=== Records to process ===
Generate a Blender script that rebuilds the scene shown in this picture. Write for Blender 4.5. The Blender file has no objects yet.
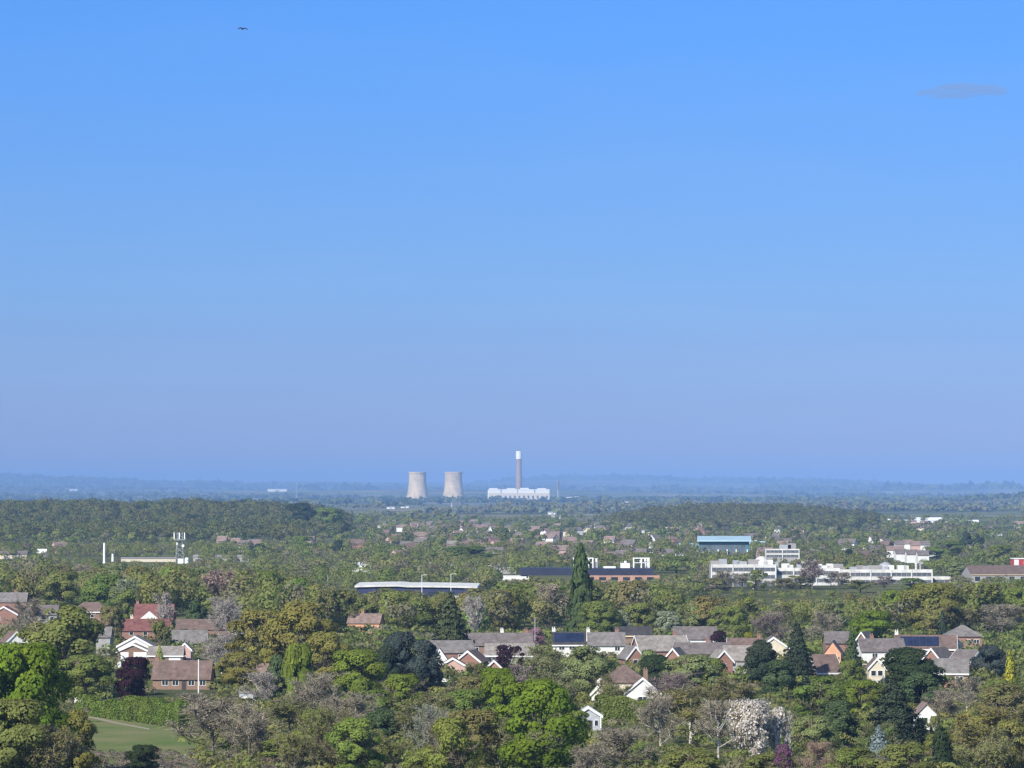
...
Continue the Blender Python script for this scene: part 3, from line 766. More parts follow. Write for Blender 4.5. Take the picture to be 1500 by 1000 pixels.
...
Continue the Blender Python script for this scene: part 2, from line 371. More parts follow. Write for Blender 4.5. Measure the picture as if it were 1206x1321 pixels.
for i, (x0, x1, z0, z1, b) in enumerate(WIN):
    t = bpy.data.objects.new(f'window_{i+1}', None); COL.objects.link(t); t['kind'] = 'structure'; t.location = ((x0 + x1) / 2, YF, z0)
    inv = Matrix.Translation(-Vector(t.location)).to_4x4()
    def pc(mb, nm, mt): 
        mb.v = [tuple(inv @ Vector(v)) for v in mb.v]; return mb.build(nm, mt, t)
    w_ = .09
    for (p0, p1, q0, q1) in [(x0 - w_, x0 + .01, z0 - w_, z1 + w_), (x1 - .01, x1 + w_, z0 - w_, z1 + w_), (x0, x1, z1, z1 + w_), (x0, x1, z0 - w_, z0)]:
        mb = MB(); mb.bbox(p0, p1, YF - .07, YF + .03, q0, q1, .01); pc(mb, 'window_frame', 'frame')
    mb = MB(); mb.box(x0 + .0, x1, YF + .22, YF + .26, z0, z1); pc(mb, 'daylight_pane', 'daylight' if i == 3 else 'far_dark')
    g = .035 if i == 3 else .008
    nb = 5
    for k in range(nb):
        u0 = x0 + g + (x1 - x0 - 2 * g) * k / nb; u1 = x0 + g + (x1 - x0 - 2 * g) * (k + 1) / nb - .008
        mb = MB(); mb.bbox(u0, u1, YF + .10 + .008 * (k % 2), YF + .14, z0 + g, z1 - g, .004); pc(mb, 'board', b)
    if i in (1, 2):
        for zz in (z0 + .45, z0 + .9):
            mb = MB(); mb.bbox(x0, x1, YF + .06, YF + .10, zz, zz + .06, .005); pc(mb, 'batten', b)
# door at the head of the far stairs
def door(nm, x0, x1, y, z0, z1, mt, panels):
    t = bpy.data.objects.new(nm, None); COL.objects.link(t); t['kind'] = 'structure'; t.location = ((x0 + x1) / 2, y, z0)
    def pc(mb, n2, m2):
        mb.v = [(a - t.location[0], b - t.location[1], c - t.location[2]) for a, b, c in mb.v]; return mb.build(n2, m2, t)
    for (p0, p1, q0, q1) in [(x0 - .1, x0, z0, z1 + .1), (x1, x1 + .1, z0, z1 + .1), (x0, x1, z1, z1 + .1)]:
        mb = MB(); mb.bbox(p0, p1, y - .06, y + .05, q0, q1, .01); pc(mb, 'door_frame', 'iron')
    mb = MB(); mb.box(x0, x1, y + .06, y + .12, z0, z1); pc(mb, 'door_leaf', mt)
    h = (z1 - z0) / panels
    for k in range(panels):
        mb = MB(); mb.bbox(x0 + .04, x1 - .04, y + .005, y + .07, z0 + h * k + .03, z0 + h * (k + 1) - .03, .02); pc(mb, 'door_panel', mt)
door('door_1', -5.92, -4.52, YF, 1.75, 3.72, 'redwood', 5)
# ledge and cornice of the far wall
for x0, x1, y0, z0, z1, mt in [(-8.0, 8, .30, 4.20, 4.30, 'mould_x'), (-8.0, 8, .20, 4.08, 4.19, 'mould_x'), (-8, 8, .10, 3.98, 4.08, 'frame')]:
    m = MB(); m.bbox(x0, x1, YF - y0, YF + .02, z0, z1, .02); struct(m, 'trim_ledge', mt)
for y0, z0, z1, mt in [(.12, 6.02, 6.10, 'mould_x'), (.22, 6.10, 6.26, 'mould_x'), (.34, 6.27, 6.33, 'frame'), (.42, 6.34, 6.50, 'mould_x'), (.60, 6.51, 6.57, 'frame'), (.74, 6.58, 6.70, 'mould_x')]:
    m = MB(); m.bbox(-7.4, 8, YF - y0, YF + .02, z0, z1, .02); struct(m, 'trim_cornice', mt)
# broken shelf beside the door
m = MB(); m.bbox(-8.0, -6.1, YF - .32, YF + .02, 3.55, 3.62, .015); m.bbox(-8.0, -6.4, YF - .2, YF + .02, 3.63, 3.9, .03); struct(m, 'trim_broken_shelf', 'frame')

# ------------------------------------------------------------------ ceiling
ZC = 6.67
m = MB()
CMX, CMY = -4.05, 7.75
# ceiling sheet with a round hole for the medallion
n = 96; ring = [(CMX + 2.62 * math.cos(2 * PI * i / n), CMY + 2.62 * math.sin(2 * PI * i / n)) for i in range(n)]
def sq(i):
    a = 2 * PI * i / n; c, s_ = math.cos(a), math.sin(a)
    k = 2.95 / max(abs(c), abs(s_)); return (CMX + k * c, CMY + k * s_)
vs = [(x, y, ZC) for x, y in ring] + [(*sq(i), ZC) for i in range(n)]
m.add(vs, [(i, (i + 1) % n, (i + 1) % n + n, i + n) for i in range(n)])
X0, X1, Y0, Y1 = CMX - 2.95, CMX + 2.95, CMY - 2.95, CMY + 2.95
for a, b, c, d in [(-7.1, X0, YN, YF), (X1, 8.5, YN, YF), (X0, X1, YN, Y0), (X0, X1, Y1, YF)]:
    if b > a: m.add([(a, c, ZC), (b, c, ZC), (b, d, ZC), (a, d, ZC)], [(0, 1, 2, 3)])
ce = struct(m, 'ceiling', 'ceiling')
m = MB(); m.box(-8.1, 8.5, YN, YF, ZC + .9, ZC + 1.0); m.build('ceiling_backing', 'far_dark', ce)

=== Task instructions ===
Collect the lines of the data that carry the word "Continue".

=== Response for this exercise ===
Continue the Blender Python script for this scene: part 3, from line 766. More parts follow. Write for Blender 4.5. Take the picture to be 1500 by 1000 pixels.
Continue the Blender Python script for this scene: part 2, from line 371. More parts follow. Write for Blender 4.5. Measure the picture as if it were 1206x1321 pixels.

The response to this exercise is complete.